SUPPLIED MATERIAL
◆ ◆ ◆

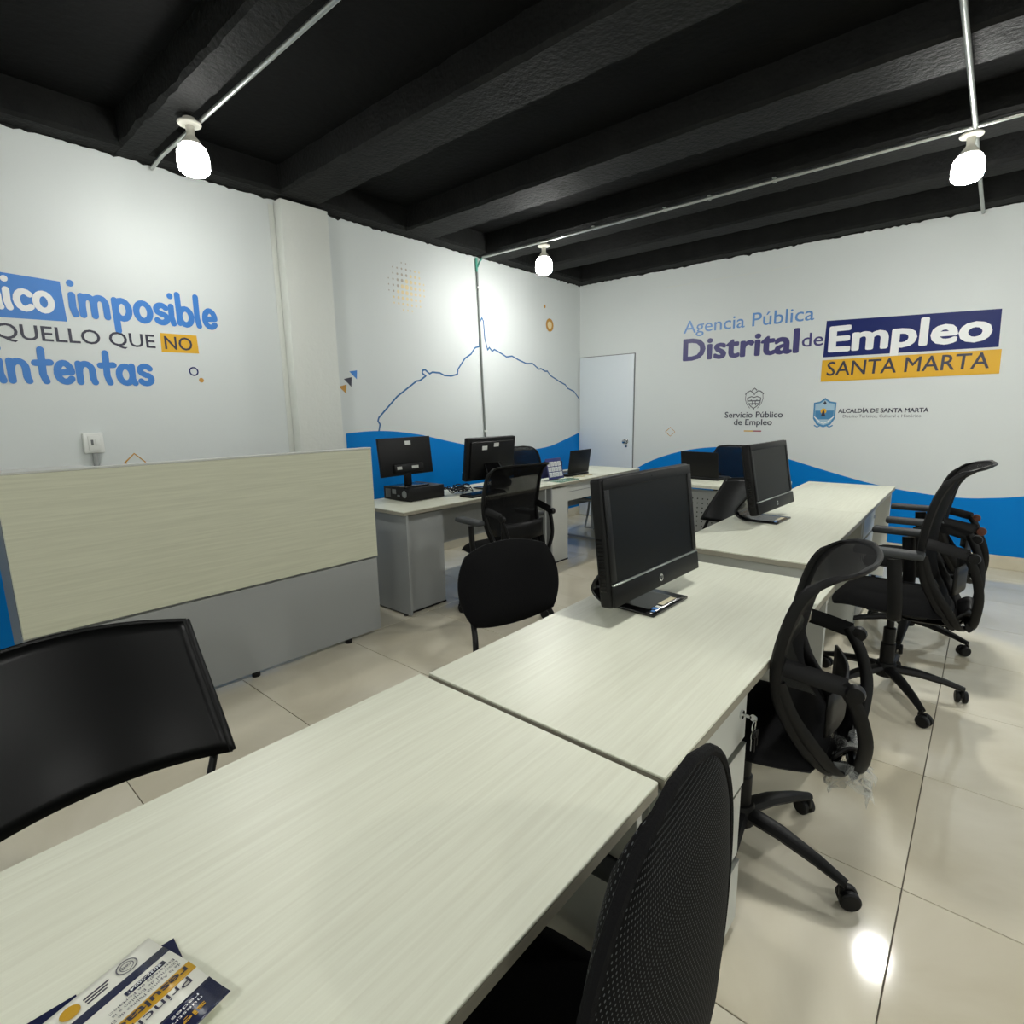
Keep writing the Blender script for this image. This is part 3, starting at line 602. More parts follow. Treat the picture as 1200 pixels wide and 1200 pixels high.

◆ ◆ ◆

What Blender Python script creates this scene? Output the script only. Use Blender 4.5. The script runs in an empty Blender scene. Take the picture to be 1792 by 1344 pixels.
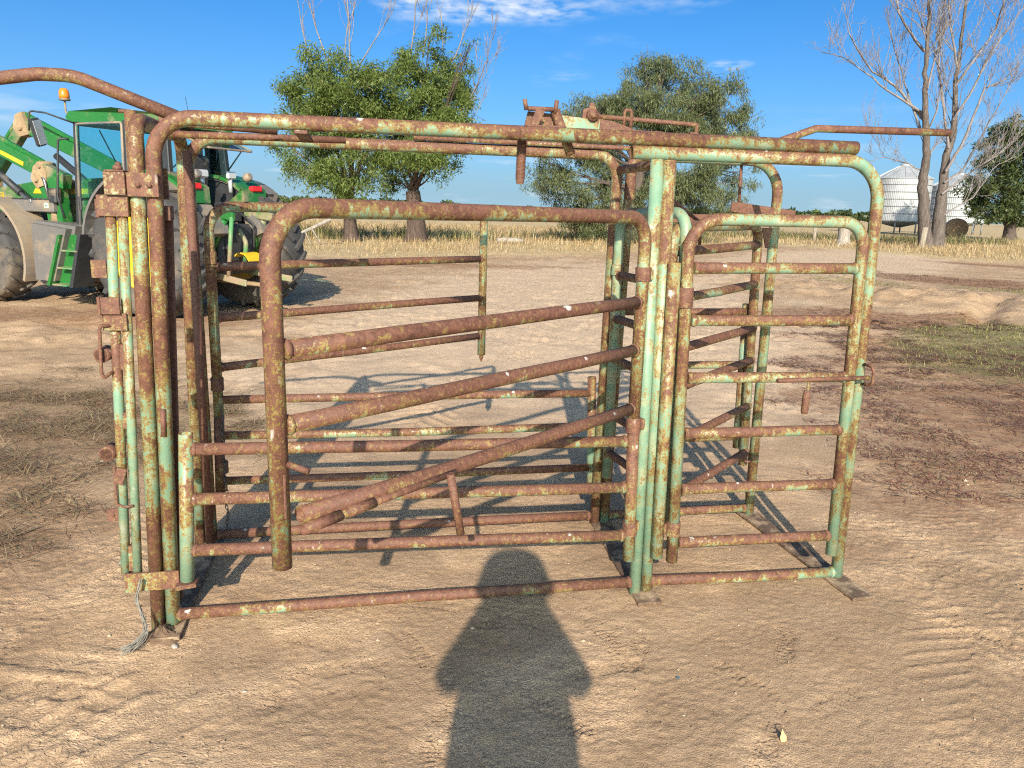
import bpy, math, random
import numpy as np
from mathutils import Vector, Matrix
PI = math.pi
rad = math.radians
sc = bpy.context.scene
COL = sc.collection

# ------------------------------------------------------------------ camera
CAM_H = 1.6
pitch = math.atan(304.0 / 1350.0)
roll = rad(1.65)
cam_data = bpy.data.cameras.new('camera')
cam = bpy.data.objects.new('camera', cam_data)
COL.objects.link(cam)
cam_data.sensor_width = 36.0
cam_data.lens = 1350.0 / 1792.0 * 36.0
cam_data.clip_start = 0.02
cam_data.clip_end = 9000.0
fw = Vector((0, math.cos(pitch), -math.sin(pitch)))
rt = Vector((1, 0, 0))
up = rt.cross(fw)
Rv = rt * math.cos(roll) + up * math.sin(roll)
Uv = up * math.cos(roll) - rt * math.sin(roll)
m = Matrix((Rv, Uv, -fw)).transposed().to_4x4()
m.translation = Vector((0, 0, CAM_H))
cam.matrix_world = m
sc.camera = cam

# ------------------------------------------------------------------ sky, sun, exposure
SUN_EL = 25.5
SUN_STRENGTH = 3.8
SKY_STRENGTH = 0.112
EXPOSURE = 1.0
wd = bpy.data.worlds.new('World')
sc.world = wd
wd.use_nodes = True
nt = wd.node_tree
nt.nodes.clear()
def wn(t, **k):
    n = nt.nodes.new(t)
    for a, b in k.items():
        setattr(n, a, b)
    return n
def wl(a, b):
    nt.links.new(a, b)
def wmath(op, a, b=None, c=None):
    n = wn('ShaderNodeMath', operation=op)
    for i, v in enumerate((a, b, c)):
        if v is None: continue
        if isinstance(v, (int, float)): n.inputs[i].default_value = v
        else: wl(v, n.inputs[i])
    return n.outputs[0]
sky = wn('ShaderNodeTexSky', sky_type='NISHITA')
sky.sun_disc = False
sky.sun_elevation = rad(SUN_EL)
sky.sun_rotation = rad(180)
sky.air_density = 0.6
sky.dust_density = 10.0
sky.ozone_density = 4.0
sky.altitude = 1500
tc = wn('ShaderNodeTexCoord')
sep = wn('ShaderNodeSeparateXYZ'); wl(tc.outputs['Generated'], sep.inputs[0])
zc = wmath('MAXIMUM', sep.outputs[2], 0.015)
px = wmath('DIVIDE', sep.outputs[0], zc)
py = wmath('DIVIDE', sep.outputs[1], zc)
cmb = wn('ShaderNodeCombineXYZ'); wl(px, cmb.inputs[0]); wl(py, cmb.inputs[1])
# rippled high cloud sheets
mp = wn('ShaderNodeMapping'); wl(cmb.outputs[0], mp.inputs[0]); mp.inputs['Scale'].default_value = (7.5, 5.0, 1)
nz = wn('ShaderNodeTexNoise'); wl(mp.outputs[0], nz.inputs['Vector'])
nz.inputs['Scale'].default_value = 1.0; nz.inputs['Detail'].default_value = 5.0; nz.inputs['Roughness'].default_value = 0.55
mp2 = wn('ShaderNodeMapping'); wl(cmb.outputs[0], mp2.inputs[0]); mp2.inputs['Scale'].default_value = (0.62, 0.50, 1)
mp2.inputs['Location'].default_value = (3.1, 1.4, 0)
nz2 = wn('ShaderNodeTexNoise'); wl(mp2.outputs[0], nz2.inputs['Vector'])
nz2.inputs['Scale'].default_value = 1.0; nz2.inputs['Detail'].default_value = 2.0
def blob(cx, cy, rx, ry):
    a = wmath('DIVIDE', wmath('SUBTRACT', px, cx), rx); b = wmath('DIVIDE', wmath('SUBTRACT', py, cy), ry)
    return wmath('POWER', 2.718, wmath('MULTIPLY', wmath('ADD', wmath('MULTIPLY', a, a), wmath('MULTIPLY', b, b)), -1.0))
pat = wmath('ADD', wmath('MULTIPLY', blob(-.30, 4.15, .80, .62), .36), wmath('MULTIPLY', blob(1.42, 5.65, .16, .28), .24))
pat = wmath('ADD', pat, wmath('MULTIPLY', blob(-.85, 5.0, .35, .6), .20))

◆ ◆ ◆

Show all lines in the entries above where the string "this" appears.

TASK ANSWER
Keep writing the Blender script for this image. This is part 3, starting at line 602. More parts follow. Treat the picture as 1200 pixels wide and 1200 pixels high.
What Blender Python script creates this scene? Output the script only. Use Blender 4.5. The script runs in an empty Blender scene. Take the picture to be 1792 by 1344 pixels.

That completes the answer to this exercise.